More information on this site is available at http://www.vorebuffalojump.org/content/ 

7/22 Deadwood & Lead, SD

These two towns are very close to one another in the Black Hills of South Dakota, but they are very different in character.  Deadwood was a dying town until the state legislature approved gambling there in the mid-1980s. It is now a town with "gaming" establishments lining the entire length of main street, broken up only by the many souvineer shops.  Not my favorite kind of town since you can't even find a meal without going into a casino or a bar.  In addition, I have not seen so many people smoking on the sidewalks in a long time, so it was hard to avoid smoke.

It is certainly a bustling town, but without some of its original character.  Here is what it looks like now:



The one thing you can do in Deadwood is take a tour via bus to the old Mount Moriah cemetery where Wild Bill Hickock and Calamity Jane are buried.  It would have been an interesting place to walk around on my own, but you cannot drive there or park a big vehicle nearby.






Both town originally were mining towns, but Lead (pronounced "leed") was/is the location of the largest gold mine in the world, the Homestake Mine.  It closed about 20 years ago, but I remember touring it in 1980 when it was up and running.  The cost of gold went down, but it was more the cost of mining up to 8,000 feet deep caused most of the problems.  It was sold and many of the original buildings were torn down.

It is worth stopping at the visitor center to see the miners' memorial and get a good view of the open pit part of the mine.  This pit is the oldest part of the mine, but also the newest, as it was enlarged considerably in the mid- 1980s which explains why I do not remember seeing it before.


Apparently, they had to move one end of main street several times because the edge of the open pit kept collapsing.

Here are some of the photos I took of mine equipment on the tour I took of the mine buildings.
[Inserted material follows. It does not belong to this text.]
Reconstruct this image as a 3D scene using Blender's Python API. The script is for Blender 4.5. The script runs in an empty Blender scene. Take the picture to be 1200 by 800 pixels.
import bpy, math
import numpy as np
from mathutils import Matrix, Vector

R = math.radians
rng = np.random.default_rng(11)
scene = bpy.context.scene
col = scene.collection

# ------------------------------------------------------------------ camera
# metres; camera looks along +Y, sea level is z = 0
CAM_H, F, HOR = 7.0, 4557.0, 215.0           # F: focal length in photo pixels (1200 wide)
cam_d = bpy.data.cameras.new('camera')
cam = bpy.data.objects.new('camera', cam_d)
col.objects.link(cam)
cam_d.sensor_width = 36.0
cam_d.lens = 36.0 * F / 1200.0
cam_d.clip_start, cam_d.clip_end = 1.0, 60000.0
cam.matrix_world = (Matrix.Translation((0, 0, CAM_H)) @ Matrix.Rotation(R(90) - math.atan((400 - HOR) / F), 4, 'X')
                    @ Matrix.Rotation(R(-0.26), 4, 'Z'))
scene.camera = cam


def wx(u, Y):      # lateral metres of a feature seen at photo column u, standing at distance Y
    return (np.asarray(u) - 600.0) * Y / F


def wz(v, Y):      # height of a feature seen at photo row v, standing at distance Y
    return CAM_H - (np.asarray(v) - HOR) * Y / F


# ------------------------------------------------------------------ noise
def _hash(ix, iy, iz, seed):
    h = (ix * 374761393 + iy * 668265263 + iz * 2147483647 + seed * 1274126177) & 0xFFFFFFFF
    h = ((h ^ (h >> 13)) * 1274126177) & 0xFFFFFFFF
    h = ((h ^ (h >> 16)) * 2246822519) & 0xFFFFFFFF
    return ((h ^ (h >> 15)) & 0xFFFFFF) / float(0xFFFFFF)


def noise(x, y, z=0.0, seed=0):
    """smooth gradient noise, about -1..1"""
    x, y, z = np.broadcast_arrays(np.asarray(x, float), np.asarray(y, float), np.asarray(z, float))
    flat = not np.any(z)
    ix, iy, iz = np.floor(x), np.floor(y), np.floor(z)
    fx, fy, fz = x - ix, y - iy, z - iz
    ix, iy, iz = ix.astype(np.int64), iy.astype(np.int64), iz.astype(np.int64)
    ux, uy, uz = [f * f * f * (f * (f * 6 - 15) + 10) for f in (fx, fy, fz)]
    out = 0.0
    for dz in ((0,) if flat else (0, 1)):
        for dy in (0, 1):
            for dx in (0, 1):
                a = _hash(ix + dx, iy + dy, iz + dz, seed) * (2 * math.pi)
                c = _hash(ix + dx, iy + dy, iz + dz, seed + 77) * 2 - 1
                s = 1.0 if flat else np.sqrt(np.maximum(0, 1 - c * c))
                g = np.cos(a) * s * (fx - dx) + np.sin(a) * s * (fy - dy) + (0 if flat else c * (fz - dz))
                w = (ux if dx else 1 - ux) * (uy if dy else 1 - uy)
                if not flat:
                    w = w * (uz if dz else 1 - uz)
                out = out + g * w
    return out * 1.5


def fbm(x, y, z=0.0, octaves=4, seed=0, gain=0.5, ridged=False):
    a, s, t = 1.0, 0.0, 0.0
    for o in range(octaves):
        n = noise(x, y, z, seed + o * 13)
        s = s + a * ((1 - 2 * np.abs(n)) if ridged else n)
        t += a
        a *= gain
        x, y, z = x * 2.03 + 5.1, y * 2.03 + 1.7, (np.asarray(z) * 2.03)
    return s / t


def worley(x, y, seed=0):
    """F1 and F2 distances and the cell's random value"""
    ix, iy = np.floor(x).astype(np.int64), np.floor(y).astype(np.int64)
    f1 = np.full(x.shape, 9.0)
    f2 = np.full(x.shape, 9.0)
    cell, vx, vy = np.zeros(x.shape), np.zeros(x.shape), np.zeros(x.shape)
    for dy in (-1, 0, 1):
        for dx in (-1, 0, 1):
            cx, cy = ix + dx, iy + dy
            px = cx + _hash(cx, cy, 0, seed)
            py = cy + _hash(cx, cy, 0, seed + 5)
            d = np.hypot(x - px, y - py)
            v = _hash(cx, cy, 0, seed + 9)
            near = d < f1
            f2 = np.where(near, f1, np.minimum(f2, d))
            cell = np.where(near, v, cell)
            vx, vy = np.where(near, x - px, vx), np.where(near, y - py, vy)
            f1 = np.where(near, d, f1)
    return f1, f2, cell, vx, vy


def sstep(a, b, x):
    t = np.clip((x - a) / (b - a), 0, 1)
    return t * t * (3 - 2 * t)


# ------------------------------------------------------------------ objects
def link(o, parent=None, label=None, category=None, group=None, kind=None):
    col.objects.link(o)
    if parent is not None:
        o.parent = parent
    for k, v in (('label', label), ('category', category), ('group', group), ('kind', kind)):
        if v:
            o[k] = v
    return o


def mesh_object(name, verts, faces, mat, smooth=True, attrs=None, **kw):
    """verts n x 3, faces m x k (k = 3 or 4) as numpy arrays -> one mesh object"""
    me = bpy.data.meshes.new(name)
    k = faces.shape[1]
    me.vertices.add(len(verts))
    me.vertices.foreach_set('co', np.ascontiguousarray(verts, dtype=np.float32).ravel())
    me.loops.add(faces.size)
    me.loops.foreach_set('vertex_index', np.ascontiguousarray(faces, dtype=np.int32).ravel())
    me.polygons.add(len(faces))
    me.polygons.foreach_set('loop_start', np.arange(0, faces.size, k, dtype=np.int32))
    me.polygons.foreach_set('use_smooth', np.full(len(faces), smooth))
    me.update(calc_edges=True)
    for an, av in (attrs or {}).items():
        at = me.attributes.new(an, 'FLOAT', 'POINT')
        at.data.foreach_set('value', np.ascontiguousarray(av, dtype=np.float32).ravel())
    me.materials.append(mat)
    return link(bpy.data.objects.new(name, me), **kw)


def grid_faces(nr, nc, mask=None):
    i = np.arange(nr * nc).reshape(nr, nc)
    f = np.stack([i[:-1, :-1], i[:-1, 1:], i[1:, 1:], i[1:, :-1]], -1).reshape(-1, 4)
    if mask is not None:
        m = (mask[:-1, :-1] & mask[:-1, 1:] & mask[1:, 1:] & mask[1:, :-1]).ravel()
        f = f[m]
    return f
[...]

They have some equipment near the visitor center, as well.


This display shows the various drills and drill bits used for various mine levels.

And this is an underground porta potty.

And the two winches that lifted the cages miners rode in.  They are still used today because the mine is being used to do research on subatomic particles. It is called the Sanford Underground Research Facility and its website describes what they are doing in more detail:  http://www.sanfordlab.org/


 
There isn't much left to see in Lead, but there is a small museum where you can go underground in a simulated mine and also offers panning for gold.